Work instructions: Give the count of lines in the data that include the string "objects", with no added remarks.

Dataset content:
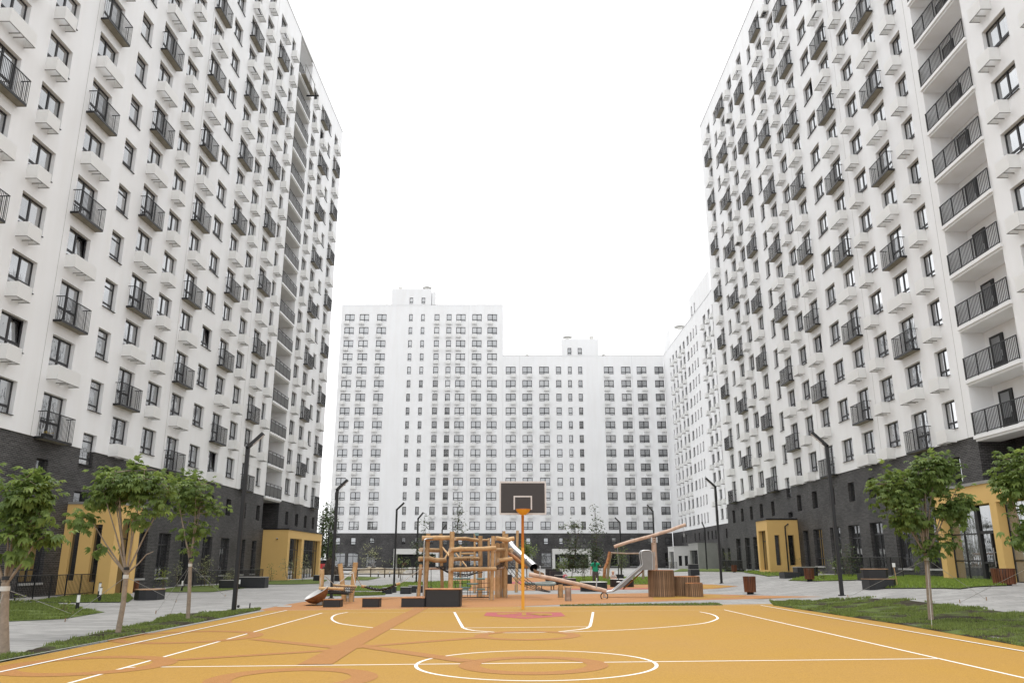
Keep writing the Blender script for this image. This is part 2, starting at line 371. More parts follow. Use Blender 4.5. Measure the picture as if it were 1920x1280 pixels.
---
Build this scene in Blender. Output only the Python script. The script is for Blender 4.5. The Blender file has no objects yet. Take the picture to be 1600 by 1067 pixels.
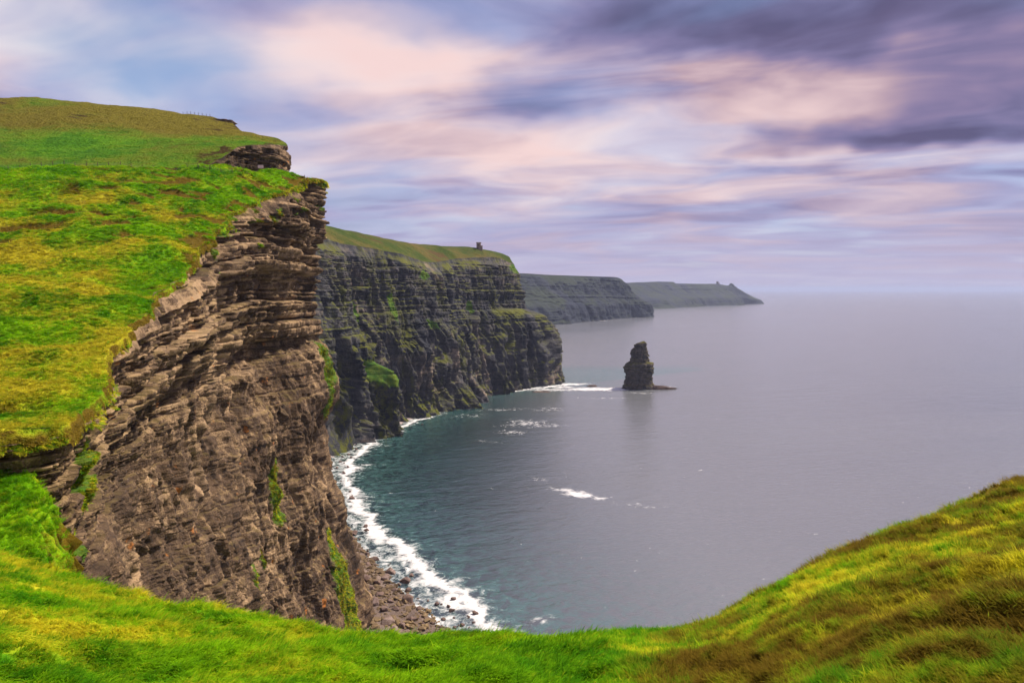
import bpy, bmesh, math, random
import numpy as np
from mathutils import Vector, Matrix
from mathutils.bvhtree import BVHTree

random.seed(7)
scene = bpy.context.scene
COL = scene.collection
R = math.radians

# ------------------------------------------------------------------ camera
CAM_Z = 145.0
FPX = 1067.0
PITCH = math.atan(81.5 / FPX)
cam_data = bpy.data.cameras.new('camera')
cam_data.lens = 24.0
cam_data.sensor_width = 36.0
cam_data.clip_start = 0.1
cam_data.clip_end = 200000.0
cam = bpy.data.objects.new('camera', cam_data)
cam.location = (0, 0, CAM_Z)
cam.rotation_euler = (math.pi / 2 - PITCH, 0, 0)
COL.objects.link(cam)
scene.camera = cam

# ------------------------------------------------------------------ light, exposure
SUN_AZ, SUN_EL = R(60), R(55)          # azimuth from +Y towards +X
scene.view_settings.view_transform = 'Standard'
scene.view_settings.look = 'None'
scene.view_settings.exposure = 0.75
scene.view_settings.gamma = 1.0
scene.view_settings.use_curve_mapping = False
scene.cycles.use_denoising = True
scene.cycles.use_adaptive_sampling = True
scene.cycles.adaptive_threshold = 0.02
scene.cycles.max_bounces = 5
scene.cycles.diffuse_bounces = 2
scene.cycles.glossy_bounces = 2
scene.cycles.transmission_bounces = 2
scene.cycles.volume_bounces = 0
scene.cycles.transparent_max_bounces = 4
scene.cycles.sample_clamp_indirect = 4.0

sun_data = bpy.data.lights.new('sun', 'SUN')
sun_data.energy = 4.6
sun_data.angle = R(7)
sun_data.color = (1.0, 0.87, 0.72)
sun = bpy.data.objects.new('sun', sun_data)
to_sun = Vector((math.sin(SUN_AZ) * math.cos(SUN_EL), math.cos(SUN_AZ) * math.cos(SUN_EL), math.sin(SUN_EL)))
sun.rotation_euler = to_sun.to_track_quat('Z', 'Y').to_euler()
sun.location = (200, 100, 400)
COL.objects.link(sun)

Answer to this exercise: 5